Today, the company sells images to 750,000 customers in more than 150 countries for use on websites, as well as for digital or printed marketing materials, according to the company. Net income rose 117 percent to $47.5 million last year, while revenue increased 41 percent to $169.6 million.

“It’s one of the most solid companies in the Internet space,” said Sequin. “When you compare it to the recent tech IPO’s, it’s one of the few that has a proven track record of profitability.”

Growing Market

Shutterstock estimates that the market for digital imagery will grow to $6 billion in 2016 from $4 billion in 2011, according to documents filed with the U.S. Securities and Exchanges Commission. The company competes with online image marketplaces such as iStockphoto Inc. and Fotolia LLC, and photo archives managed by Seattle-based Getty Images Inc. and Corbis Corp., which is owned by Cascade Investment LLC, the holding company controlled by billionaire Bill Gates.

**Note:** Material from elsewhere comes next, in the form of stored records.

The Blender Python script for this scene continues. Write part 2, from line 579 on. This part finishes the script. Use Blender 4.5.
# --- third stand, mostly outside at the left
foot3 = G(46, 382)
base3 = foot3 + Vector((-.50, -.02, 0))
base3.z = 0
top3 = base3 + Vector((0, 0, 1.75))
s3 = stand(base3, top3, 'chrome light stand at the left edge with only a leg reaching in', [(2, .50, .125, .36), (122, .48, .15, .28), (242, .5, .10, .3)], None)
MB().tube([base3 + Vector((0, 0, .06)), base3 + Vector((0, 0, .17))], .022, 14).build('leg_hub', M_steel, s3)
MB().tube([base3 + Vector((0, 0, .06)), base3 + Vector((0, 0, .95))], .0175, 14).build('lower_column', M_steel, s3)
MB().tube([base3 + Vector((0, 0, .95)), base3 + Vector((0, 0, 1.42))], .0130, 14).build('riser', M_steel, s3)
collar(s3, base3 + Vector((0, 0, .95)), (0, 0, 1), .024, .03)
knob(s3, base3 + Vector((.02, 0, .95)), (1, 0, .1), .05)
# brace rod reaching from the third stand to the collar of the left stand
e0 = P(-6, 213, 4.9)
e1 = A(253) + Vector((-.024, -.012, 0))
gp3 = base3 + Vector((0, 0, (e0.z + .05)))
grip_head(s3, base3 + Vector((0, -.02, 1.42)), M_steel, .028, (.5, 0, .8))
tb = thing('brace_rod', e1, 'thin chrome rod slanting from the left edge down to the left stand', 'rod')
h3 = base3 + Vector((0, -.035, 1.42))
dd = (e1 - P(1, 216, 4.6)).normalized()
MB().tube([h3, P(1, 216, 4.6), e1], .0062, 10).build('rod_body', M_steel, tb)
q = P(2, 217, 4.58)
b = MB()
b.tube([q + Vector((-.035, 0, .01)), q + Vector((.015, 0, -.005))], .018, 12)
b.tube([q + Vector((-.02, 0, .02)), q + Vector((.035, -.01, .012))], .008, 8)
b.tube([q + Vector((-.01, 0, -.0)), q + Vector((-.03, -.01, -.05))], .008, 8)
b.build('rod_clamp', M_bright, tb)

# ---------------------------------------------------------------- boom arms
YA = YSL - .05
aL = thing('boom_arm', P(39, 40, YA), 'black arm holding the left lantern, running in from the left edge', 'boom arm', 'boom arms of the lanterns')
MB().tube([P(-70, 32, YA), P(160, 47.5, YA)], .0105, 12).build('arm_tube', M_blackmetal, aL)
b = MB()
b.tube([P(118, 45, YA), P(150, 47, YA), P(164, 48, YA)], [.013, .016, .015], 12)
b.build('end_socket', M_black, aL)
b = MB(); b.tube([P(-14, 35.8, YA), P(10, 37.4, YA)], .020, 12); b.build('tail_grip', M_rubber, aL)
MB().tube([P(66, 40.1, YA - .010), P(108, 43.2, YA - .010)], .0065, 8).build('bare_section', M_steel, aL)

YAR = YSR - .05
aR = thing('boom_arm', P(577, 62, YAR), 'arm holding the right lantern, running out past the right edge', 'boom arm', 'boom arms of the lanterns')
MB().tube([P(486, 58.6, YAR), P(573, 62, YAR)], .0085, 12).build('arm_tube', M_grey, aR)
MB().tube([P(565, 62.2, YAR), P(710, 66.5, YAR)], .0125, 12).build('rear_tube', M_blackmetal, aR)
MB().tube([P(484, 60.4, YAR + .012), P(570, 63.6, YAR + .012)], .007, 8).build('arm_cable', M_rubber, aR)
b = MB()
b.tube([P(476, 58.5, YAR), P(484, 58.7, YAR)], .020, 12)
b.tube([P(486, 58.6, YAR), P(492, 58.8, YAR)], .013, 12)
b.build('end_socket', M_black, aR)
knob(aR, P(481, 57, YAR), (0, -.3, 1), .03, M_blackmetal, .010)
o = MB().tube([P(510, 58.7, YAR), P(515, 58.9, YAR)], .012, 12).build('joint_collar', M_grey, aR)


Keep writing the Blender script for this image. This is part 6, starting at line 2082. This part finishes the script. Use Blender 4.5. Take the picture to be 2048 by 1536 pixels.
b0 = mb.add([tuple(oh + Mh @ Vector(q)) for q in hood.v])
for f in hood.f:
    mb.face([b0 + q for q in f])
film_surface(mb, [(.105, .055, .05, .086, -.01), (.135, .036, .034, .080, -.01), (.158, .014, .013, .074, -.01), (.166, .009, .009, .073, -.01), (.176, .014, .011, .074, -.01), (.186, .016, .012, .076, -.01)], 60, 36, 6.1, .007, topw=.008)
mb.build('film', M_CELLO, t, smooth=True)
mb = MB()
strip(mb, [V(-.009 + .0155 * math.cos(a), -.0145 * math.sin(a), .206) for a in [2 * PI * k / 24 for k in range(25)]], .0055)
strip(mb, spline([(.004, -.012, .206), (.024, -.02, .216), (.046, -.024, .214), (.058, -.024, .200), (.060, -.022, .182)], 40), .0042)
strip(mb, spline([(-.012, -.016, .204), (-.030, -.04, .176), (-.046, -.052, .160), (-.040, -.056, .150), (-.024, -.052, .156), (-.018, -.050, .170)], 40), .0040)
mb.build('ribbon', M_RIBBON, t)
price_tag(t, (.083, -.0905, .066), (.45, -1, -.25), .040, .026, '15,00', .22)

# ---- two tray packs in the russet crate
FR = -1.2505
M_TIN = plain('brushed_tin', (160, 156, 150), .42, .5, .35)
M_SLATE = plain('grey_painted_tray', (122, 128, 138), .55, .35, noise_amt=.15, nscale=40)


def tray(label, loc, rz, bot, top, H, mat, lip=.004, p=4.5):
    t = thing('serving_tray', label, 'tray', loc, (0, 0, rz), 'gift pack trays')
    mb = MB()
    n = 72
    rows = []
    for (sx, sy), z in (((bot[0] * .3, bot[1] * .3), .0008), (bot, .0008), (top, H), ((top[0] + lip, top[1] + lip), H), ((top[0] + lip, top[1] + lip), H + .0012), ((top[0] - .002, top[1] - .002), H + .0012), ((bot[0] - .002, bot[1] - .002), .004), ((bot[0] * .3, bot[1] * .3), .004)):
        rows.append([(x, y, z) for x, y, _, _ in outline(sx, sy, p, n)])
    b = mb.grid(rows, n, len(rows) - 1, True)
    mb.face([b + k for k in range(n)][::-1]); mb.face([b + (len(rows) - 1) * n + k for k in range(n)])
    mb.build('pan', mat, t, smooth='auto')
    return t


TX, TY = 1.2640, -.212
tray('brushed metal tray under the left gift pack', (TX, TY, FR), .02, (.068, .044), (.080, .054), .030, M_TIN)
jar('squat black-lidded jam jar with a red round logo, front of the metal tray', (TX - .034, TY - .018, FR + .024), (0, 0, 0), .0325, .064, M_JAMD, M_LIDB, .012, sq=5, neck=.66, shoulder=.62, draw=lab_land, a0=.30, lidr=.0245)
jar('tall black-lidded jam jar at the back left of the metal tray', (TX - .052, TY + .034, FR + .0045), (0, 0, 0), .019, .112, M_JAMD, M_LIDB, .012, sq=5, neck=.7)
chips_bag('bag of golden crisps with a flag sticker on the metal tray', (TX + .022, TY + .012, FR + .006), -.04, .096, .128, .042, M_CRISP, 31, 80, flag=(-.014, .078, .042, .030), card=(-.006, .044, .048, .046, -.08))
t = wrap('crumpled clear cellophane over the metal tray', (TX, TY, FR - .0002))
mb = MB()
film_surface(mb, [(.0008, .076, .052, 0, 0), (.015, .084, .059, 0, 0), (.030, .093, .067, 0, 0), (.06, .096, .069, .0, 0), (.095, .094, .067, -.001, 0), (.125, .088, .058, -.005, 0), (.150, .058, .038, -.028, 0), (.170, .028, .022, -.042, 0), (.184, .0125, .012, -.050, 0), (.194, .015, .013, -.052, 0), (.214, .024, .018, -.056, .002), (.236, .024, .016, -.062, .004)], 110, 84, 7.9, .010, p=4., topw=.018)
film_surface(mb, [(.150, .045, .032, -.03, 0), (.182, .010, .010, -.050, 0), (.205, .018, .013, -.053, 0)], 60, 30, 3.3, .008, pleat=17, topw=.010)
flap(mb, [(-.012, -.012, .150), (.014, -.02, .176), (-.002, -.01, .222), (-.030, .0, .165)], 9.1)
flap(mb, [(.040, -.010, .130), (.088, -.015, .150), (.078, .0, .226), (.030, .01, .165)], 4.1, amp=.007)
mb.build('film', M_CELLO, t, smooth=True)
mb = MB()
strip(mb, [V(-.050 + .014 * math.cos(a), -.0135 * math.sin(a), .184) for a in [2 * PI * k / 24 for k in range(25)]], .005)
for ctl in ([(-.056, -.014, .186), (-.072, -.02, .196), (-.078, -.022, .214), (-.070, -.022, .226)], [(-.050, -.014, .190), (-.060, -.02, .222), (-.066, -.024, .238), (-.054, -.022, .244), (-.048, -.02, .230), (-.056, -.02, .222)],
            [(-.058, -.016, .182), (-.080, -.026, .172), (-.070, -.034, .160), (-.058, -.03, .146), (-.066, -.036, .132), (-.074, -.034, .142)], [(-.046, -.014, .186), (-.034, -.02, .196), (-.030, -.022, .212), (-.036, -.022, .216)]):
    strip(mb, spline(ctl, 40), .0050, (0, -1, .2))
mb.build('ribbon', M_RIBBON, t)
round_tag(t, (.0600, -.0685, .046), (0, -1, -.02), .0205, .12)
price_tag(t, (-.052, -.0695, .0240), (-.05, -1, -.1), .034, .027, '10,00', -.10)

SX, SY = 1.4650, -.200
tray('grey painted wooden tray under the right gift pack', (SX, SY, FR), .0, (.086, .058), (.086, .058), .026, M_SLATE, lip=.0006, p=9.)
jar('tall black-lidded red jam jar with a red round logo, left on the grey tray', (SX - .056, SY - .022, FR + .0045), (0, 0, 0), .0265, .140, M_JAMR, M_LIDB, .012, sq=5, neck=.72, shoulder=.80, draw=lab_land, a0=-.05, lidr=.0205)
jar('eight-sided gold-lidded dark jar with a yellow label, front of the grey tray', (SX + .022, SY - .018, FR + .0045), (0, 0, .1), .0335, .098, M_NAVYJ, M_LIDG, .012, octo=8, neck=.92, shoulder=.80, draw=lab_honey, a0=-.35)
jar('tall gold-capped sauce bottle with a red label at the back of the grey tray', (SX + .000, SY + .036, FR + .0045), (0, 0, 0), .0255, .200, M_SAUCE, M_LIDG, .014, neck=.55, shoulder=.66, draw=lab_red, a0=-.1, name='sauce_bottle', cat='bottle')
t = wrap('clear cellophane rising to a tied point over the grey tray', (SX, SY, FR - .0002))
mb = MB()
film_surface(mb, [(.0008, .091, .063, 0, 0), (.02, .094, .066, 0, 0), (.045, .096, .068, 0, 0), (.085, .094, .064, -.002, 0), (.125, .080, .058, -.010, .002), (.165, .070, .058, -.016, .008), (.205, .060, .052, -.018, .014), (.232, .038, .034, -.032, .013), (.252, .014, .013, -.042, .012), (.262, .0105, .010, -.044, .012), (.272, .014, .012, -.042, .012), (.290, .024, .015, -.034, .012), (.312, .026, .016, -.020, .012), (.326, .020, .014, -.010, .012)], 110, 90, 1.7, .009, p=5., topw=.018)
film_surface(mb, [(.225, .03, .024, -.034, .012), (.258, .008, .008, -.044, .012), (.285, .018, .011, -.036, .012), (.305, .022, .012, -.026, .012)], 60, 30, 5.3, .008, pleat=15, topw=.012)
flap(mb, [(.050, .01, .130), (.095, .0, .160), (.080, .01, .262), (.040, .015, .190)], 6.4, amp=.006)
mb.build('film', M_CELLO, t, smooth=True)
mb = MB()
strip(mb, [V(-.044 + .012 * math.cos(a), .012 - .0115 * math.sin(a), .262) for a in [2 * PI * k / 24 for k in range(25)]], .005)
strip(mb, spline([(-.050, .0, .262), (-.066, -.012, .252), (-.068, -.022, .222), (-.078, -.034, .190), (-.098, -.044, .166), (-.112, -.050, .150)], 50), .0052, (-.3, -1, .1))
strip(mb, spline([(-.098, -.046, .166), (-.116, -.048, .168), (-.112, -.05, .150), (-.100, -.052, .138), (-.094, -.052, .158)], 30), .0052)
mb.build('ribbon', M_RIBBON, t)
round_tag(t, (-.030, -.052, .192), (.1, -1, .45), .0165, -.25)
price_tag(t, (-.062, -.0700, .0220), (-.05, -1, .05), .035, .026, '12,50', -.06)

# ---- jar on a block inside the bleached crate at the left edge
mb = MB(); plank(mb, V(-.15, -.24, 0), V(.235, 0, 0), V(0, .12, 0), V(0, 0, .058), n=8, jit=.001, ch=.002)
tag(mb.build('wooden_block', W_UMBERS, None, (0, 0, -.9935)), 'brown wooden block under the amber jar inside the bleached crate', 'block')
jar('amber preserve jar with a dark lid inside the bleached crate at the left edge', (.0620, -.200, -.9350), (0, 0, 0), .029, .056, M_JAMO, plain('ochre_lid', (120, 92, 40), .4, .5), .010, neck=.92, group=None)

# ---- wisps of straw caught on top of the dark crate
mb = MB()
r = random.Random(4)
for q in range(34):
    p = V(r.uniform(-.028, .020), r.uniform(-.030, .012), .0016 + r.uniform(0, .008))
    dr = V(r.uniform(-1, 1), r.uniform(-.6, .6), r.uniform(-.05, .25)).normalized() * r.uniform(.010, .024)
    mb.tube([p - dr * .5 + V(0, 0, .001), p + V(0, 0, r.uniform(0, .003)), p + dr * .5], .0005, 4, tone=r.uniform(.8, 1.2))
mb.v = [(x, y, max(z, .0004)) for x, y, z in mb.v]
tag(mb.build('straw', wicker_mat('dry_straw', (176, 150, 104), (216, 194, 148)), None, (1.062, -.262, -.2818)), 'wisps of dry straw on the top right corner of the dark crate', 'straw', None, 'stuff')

Unlike Getty and Corbis, Shutterstock doesn’t own its content. The site’s contributors -- photographers, illustrators and artists who so far have been paid more than $150 million, according to the company -- retain ownership of their copyrights. The arrangement has allowed Shutterstock to keep its capital expenditures low and its talent pool deep.

Oringer’s rising fortune coincides with an uptick in New York’s technology sector.

“There is a change going on in the city that is leveraging the inherent strength in New York,” said Frank Rimalovski, managing director of New York University’s Innovation Venture Fund, which manages $20 million to invest in technologies developed by NYU’s students and faculty. “Think about Tumblr and Shutterstock. They didn’t have to break any new laws of computer science or electrical engineering to build their business.”

Eastern Revival

According to Ian Sigalow, partner and co-founder of Greycroft Partners LLC, a New York-based venture capital fund that usually invests between $500,000 and $5 million in early- stage technology companies, 70 percent of all the media purchased in the U.S. is managed from Manhattan.

“Salespeople are going to want to be where the customer is, and that’s New York,” said Sigalow. “Even entrepreneurs I meet in Boston say that the next company they start, they want it to be in New York.”